The key mission of ATCR is therefore, to avail a platform for use by researchers, scholars, academicians, experts and practitioners who seek to investigate, more deeply and incisively, the emerging frontiers of Tax and Customs Policy and Administration in Africa. By so doing, they should be in a much better position to design and utilize homegrown research approaches and tools capable of confronting the continent's fiscal challenges.
Kenya Revenue Authority (KRA), has thus taken up the mantle to create a platform through which tax and customs professionals will share ideas, innovations and emerging frontiers on taxation and customs in Africa. ATCR will be hosted at KRA’s Tax and Customs School, the Kenya School of Revenue Administration (KESRA). Last October, KESRA held its first Research Conference on the theme “Taxation in a Digitized Economy.” This conference brought together participants from across Africa, North America, South America, Asia and Europe. About 30 academic and technical papers were submitted for the conference.

This inaugural Issue No. 1 of ATCR (September-December 2018), carries 6 of the conference papers that have undergone peer review by top scholars and professionals in Tax and Customs. A similar number of papers will be published in Issue No. 2, covering the period January to March 2019. We recognize that this small number of research papers, the issues carried therein, and the debates that they generate, by no means exhaustively address the contemporary realities of African fiscal landscape. Nonetheless, we are excited to present them as a launching pad for future engagements on this important area of taxation. 

Africa is diverse in many respects that include, but not restricted to geography, culture, language, tax technology in use, and many other attributes that affect taxation.

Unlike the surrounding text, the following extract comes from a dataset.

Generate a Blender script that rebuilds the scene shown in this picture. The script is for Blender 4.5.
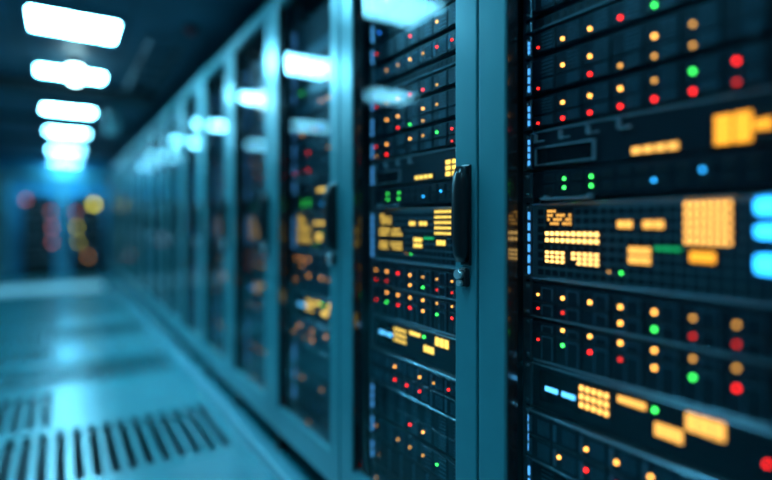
import bpy, bmesh, math, random
from mathutils import Vector, Matrix

S = bpy.context.scene
C = S.collection
for o in list(bpy.data.objects):
    bpy.data.objects.remove(o)

# ------------------------------------------------------------------ camera, world, exposure
PHI = math.radians(32.6)            # the lens looks this far to the right of the aisle
EYE = 1.07
cam_data = bpy.data.cameras.new('camera')
cam = bpy.data.objects.new('camera', cam_data)
C.objects.link(cam)
cam.location = (0, 0, EYE)
cam.rotation_euler = (math.pi / 2, 0, -PHI)
cam_data.sensor_width = 36.0
cam_data.lens = 508.0 / 772.0 * 36.0
cam_data.shift_y = -18.0 / 772.0
cam_data.clip_start = 0.01
cam_data.dof.use_dof = True
cam_data.dof.focus_distance = 1.26
cam_data.dof.aperture_fstop = 0.43
S.camera = cam

w = bpy.data.worlds.new('world')
S.world = w
w.use_nodes = True
w.node_tree.nodes['Background'].inputs[0].default_value = (0.02, 0.10, 0.16, 1)
w.node_tree.nodes['Background'].inputs[1].default_value = 0.25

S.view_settings.view_transform = 'Standard'
S.view_settings.look = 'None'
S.view_settings.exposure = 0.0
S.view_settings.gamma = 1.0
S.view_settings.use_curve_mapping = False

PANEL_RGB = (0.19, 0.71, 1.0)
PANEL_STRENGTH = 90.0
NEAR_PANEL_STRENGTH = 30.0

# ------------------------------------------------------------------ materials
def nodes_of(name):
    m = bpy.data.materials.new(name)
    m.use_nodes = True
    nt = m.node_tree
    return m, nt, nt.nodes['Principled BSDF']


def paint(name, rgb, rough=0.4, metal=0.0, spec=0.5, var=0.12, scale=14.0, bump=0.0, stretch=(1, 1, 1), coat=0.0, ior=1.5):
    m, nt, b = nodes_of(name)
    b.inputs['Roughness'].default_value = rough
    b.inputs['Metallic'].default_value = metal
    b.inputs['Specular IOR Level'].default_value = spec
    b.inputs['IOR'].default_value = ior
    b.inputs['Coat Weight'].default_value = coat
    b.inputs['Coat Roughness'].default_value = 0.12
    tc = nt.nodes.new('ShaderNodeTexCoord')
    mp = nt.nodes.new('ShaderNodeMapping')
    mp.inputs['Scale'].default_value = stretch
    nz = nt.nodes.new('ShaderNodeTexNoise')
    nz.inputs['Scale'].default_value = scale
    nz.inputs['Detail'].default_value = 4
    nt.links.new(tc.outputs['Object'], mp.inputs[0])
    nt.links.new(mp.outputs[0], nz.inputs['Vector'])
    cr = nt.nodes.new('ShaderNodeValToRGB')
    cr.color_ramp.elements[0].position = 0.3
    cr.color_ramp.elements[1].position = 0.7
    cr.color_ramp.elements[0].color = tuple(c * (1 - var) for c in rgb) + (1,)
    cr.color_ramp.elements[1].color = tuple(min(1, c * (1 + var)) for c in rgb) + (1,)
    nt.links.new(nz.outputs['Fac'], cr.inputs[0])
    nt.links.new(cr.outputs[0], b.inputs['Base Color'])
    if bump:
        bp = nt.nodes.new('ShaderNodeBump')
        bp.inputs['Strength'].default_value = bump
        bp.inputs['Distance'].default_value = 0.002
        nt.links.new(nz.outputs['Fac'], bp.inputs['Height'])
        nt.links.new(bp.outputs[0], b.inputs['Normal'])
    return m


def glow(name, rgb, strength):
    m, nt, b = nodes_of(name)
    b.inputs['Base Color'].default_value = tuple(0.3 * c for c in rgb) + (1,)
    b.inputs['Emission Color'].default_value = tuple(rgb) + (1,)
    b.inputs['Emission Strength'].default_value = strength
    return m


def glass(name):
    m = bpy.data.materials.new(name)
    m.use_nodes = True
    nt = m.node_tree
    nt.nodes.clear()
    out = nt.nodes.new('ShaderNodeOutputMaterial')
    mix = nt.nodes.new('ShaderNodeMixShader')
    tr = nt.nodes.new('ShaderNodeBsdfTransparent')
    tr.inputs[0].default_value = (0.86, 0.93, 0.95, 1)
    gl = nt.nodes.new('ShaderNodeBsdfGlossy')
    gl.inputs['Roughness'].default_value = 0.02
    fr = nt.nodes.new('ShaderNodeFresnel')
    fr.inputs['IOR'].default_value = 1.5
    geo = nt.nodes.new('ShaderNodeNewGeometry')
    inv = nt.nodes.new('ShaderNodeMath')
    inv.operation = 'SUBTRACT'
    inv.inputs[0].default_value = 1.0
    mul = nt.nodes.new('ShaderNodeMath')
    mul.operation = 'MULTIPLY'
    nt.links.new(geo.outputs['Backfacing'], inv.inputs[1])
    nt.links.new(fr.outputs[0], mul.inputs[0])
    nt.links.new(inv.outputs[0], mul.inputs[1])
    nt.links.new(mul.outputs[0], mix.inputs[0])
    nt.links.new(tr.outputs[0], mix.inputs[1])
    nt.links.new(gl.outputs[0], mix.inputs[2])
    nt.links.new(mix.outputs[0], out.inputs[0])
    return m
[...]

A continental Journal cannot be truly representative until it carries issues that affect people from all the regions of the continent. Although it is a daunting task, it is achievable. We are alive to this huge responsibility that the African continent has placed on our shoulders, and do promise to do everything possible to make this Journal as relevant and exciting to diverse reader groups as possible. The beauty of taxation is that it affects all citizens of a country in one way or another. Typically, everybody would benefit by reading a journal on taxation, and it is the intention of ACTR to reach as wide African audience as possible. Yet modern taxation is increasingly embracing statistics and econometric tools to carry out analyses. To balance the needs of scholars, practitioners, tax administrators and the general reader, this Journal creates a delicate balance between the technical rigor normally associated with quantitative economics and a good amount of “soft” details for the benefit of general readers. Care has however, been taken not to compromise on the necessary analytical quality in an attempt to achieve wider readership. With the envisaged expansion of ATCR to further address African diversity, we intend to translate future issues of the publication into French and Portuguese to bring on board our Francophone colleagues from some countries of North, West and Central Africa, and the Lusophone countries of Angola and Mozambique. Hopefully, this will be achieved within the next two years of this inaugural publication. 

This inaugural issue of ATCR has benefitted tremendously from partnerships, collaborations, support and goodwill of continental and global organizations. Among these organizations are World Customs Organization’s Regional Office for Capacity Building (ESA, ROCB), African Tax Administration Forum (ATAF), International Centre for Tax and Development (ICTD), Munster University, London School of Economics, Organization for Economic Cooperation and Development (OECD) and Political Science (LSE), among others. We hope this Journal will be the catalyst for rethinking Africa’s fiscal strategy.